## START Data segment

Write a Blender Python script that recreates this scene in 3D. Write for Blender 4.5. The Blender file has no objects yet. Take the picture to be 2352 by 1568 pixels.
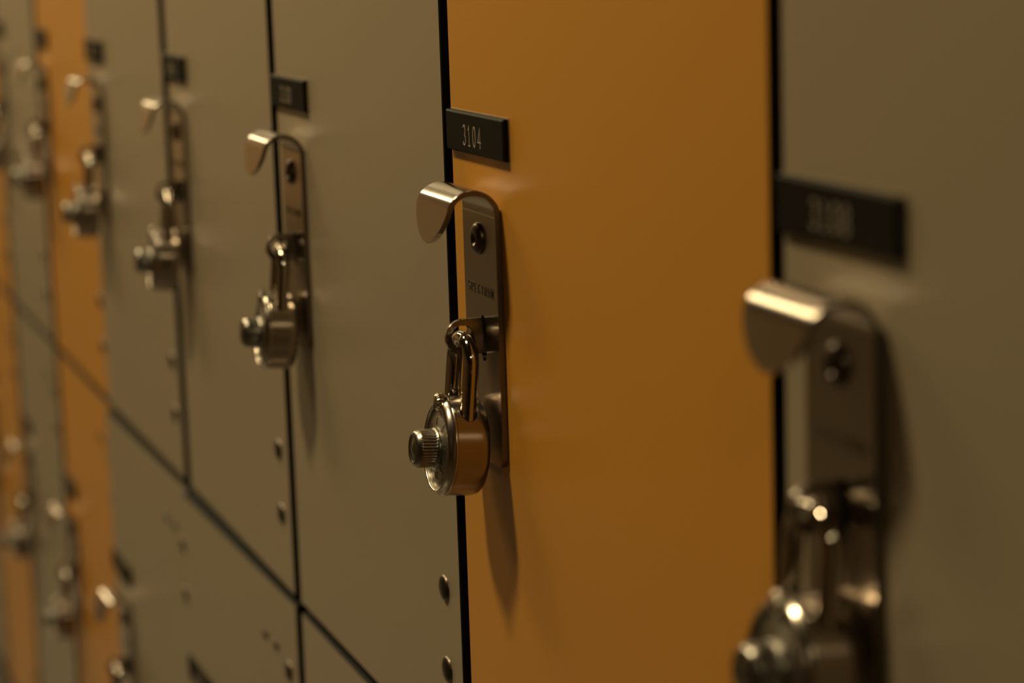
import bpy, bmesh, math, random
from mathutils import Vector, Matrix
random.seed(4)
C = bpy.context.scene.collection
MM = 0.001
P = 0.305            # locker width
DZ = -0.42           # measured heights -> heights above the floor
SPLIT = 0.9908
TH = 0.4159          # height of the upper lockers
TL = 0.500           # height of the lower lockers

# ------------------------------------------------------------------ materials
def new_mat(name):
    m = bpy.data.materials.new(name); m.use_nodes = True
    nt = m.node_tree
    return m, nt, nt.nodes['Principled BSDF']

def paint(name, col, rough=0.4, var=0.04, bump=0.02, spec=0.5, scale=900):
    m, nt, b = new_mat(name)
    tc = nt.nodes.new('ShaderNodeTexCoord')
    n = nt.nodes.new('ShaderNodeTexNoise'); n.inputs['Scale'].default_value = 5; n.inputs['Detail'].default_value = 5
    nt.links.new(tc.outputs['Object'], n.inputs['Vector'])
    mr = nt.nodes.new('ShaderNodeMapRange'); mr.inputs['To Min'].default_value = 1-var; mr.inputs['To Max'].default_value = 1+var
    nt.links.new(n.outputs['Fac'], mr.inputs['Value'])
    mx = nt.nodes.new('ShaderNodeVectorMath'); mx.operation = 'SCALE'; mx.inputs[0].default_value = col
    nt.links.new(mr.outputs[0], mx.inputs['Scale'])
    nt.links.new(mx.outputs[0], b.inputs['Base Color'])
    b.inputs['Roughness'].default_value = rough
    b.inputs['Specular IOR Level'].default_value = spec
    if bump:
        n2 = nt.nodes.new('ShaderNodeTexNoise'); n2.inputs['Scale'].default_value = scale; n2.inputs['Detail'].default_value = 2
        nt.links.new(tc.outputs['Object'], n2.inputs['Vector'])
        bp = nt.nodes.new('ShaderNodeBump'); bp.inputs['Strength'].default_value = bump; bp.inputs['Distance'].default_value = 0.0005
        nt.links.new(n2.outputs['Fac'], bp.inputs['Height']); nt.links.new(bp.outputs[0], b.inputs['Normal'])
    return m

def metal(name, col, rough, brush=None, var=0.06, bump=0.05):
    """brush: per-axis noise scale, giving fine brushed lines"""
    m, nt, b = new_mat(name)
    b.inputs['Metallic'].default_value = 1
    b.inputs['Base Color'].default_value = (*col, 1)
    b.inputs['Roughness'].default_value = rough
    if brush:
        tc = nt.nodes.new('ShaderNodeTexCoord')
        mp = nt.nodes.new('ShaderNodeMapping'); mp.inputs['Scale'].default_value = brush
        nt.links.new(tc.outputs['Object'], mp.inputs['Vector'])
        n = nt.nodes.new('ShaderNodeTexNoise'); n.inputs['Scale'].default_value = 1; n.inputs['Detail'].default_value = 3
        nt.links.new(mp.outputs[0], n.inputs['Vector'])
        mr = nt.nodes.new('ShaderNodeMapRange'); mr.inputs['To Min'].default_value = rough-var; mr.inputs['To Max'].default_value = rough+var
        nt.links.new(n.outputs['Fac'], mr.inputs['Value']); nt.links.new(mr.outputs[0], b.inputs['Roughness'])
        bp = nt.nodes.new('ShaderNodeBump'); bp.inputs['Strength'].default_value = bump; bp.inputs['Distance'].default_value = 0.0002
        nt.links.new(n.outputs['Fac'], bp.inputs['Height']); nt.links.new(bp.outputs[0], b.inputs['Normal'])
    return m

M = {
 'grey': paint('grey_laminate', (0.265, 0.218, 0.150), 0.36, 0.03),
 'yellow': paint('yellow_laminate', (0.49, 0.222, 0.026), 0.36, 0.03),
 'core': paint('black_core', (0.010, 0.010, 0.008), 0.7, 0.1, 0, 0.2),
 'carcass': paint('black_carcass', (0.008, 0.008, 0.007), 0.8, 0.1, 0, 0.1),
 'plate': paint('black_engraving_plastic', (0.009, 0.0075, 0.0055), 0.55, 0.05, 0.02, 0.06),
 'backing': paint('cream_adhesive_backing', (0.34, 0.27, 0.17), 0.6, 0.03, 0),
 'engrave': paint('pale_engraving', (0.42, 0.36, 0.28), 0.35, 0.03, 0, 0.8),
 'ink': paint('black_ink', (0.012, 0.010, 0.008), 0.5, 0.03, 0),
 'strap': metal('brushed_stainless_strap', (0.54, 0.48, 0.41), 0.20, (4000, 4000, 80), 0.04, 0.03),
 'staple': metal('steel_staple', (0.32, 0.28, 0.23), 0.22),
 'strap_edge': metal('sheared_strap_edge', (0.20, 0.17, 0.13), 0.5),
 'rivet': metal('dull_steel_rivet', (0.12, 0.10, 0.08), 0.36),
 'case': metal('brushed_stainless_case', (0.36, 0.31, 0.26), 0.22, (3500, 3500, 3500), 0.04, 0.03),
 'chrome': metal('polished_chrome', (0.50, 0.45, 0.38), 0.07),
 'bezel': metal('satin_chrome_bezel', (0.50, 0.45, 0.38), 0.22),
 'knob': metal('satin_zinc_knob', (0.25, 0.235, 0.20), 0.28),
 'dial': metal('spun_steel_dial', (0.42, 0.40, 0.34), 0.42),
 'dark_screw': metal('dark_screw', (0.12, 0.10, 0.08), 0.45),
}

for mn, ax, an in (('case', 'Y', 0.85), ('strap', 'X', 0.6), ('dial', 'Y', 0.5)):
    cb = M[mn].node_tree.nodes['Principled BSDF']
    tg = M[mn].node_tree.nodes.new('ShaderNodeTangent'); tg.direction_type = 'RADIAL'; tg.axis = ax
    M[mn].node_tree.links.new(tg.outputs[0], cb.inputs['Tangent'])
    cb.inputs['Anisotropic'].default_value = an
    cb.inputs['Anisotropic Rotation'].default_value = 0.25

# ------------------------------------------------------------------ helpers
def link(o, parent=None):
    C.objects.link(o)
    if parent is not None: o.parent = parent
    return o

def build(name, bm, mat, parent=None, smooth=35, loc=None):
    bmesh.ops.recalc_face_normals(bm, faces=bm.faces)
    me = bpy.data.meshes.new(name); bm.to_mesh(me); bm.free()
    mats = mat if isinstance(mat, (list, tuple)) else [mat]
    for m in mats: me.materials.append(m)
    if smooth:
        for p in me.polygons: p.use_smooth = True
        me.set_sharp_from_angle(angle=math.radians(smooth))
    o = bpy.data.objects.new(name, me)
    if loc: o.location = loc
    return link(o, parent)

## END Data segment

_Exercise task_
Return the material line for line, from its beginning to the line that contains "the lower lockers", with the pictures left out.

_Full solution_
Write a Blender Python script that recreates this scene in 3D. Write for Blender 4.5. The Blender file has no objects yet. Take the picture to be 2352 by 1568 pixels.
import bpy, bmesh, math, random
from mathutils import Vector, Matrix
random.seed(4)
C = bpy.context.scene.collection
MM = 0.001
P = 0.305            # locker width
DZ = -0.42           # measured heights -> heights above the floor
SPLIT = 0.9908
TH = 0.4159          # height of the upper lockers
TL = 0.500           # height of the lower lockers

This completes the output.